The Mental Model Fallacy

If you're here from HN, and you find this criticism bizarre, you should probably read this short summary post first.


This is a companion discussion topic for the original entry at https://commoncog.com/the-mental-model-fallacy/

“When Buffet studies a company, he doesn’t see a checklist of mental models”. Charlie Munger is literally quoted as saying he does (in PCA, “No wise pilot, no matter how great his talent and experience, fails to use a checklist.”)

That’s what Charlie says he does. What he actually does is vastly more interesting and idiosyncratic, and it is worth chasing down actual examples of him thinking through problems, not reading speeches describing how he solves problems.

Janet Lowe’s biography of Charlie is a good place to start. Peter Kaufman’s recollections of Charlie is also not bad. There’s a wonderful sequence in A Conversation with Charlie Munger & John Collison - Colossus where he reasons about the dorm design problem that is just fascinating and so damn sharp.

That said, if you have good results applying mental models in a mechanical way, I’m all ears — I just can’t seem to get it to work for me.

3 Likes

Thanks, I’ll check those books out in due course (agree the interview is v good). How certain are you of this point though? He’s pretty explicit about it, and on several occasions (so much so that checklists are somewhat synonymous with munger in investing circles).

“How can smart people so often be wrong? They don’t do what I’m telling you to do: use a checklist to be sure you get all the main models and use them together in a multimodular way"

“You need a different checklist and different mental models for different companies. I can never make it easy by saying, ‘Here are three things.’ You have to derive it yourself to ingrain it in your head for the rest of your life.”

“Use of the scientific method and effective checklists minimizes errors and omissions.”

Fairly certain! It’s been seven (eight?) years now that I’ve tried to put Munger’s various recommendations to practice. I’ve mostly failed. The only bit about Munger’s cognition that I’ve gotten to work for me is the CFT stuff — How Note Taking Can Help You Become an Expert - Commoncog — and that required an external theory of expertise to give me a mechanism for Munger’s ability to reason by analogy.

I mean — you’ve listened to that interview on ILTB. What checklist or series of mental models did Munger use for that dorm solution? It seems to me he reasoned by analogy more than he did anything like a model search — he looked for domains that had to solve similar problems (ship design). There was some cue in the problem that he noticed, then he found an analogous design problem in an unrelated domain, and then he broke it down by asking “why does it work on ships, and can that apply to buildings?”

You can actually find comments from Munger’s various friends over the decades — they all say that Munger’s mind is quite singular.
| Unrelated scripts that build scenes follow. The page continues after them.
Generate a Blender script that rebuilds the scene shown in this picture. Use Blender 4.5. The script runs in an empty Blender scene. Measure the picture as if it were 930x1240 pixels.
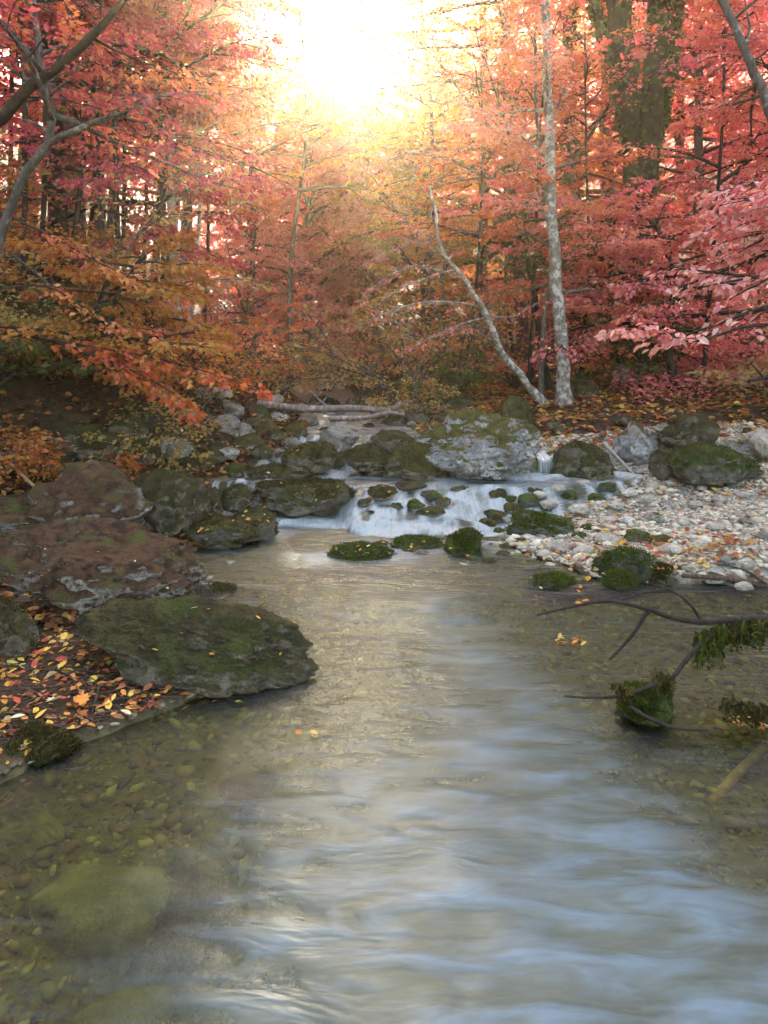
import bpy, bmesh, math, random
import numpy as np
from mathutils import Vector, Matrix

random.seed(7)
RNG = np.random.default_rng(11)
sc = bpy.context.scene
COL = sc.collection
PI = math.pi
F, CX, HY, CH = 827.0, 465.0, 425.0, 1.4     # focal length (photo px), principal column, horizon row, eye height


def at(px, py, Y):                            # a point at distance Y that was read off the photograph
    return np.array([(px - CX) / F * Y, Y, CH - (py - HY) / F * Y])


def onz(px, py, z):
    return at(px, py, (CH - z) * F / (py - HY))


# ------------------------------------------------------------------ noise (numpy)
def _hash(ix, iy, iz):
    h = (ix.astype(np.int64) * 374761393 + iy.astype(np.int64) * 668265263 + iz.astype(np.int64) * 2147483647 * 31) & 0xFFFFFFFF
    h = ((h ^ (h >> 13)) * 1274126177) & 0xFFFFFFFF
    h = ((h ^ (h >> 16)) * 2246822519) & 0xFFFFFFFF
    return ((h ^ (h >> 15)) & 0xFFFFFF) / float(0xFFFFFF)


def vnoise(p):
    p = np.asarray(p, float)
    i = np.floor(p).astype(np.int64)
    f = p - i
    u = f * f * f * (f * (f * 6 - 15) + 10)
    r = 0
    for dx in (0, 1):
        wx = u[:, 0] if dx else 1 - u[:, 0]
        for dy in (0, 1):
            wy = u[:, 1] if dy else 1 - u[:, 1]
            for dz in (0, 1):
                wz = u[:, 2] if dz else 1 - u[:, 2]
                r = r + wx * wy * wz * _hash(i[:, 0] + dx, i[:, 1] + dy, i[:, 2] + dz)
    return r * 2 - 1


def fbm(p, oct=4, gain=.5):
    a, s, r = 1.0, 1.0, 0
    for k in range(oct):
        r = r + a * vnoise(np.asarray(p) * s + 17.3 * k)
        a *= gain
        s *= 2.03
    return r


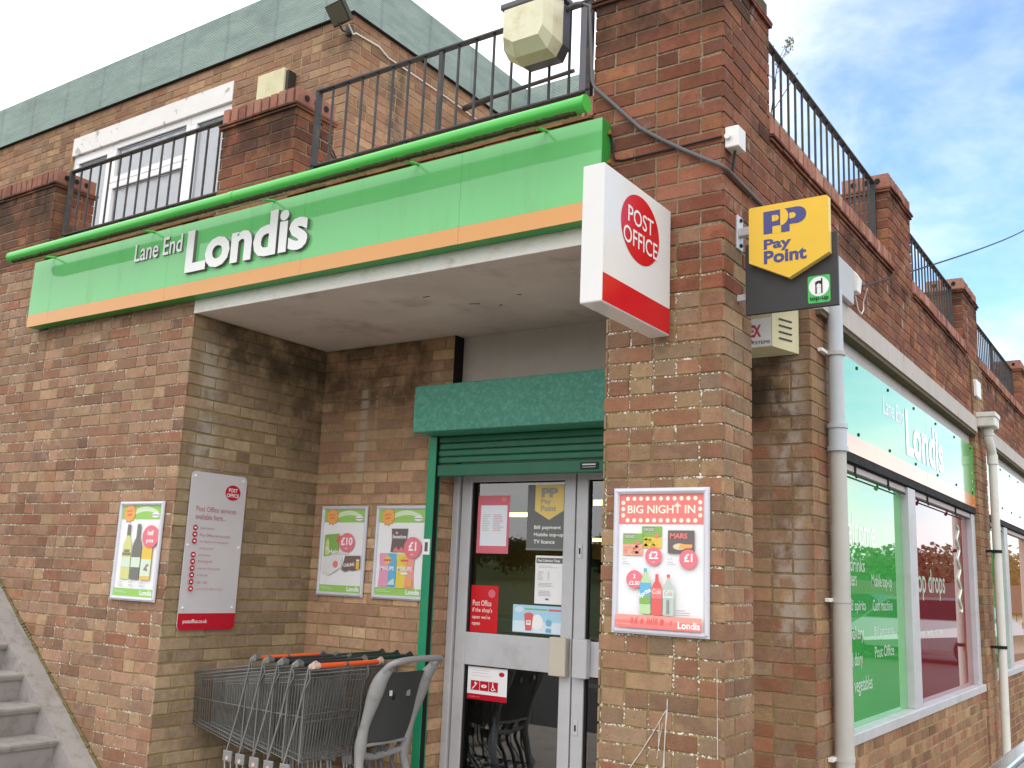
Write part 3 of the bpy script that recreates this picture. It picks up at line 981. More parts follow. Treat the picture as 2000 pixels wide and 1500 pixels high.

So perhaps it might be a matter of mental wiring. The exhortation to use checklists and mental models might work for his brain wiring (again, I am sceptical — I don’t think is the full picture; I think this is what he thinks he does), but the true test is if it can work for you? If it can, I would like details. I just can’t get it to work for me.

There’s something here that falls out of the broader expertise research field that I’ve covered in Commoncog. Experts are not good at metacognition. There is a reason why the researchers in Accelerated Expertise use Cognitive Task Analysis — a form of tacit knowledge elicitation. The other bit that falls out of that body of work is that experts don’t actually do anything as simple as checklists (there was a whole movement in the 90s to extract knowledge and turn it into checklists; this failed miserably because expertise is more than static checklisting — it is about adaptation[1]). In fact experts often think that they’re using a checklist, but in reality they’re doing recognition-primed decision making, which is richer, faster, and more adaptable.

Ultimately, this doesn’t matter as much: I think there is limited value to debate what Munger has said (the historical record is very clear that he believes in checklists and mental models; also that he is very believable). The true test is if this is useful — can you get Munger’s recommendation to work for you? And on that note, I’m still stuck.

Edited to add [1] is actually one of the most important papers in Naturalistic Decision Making.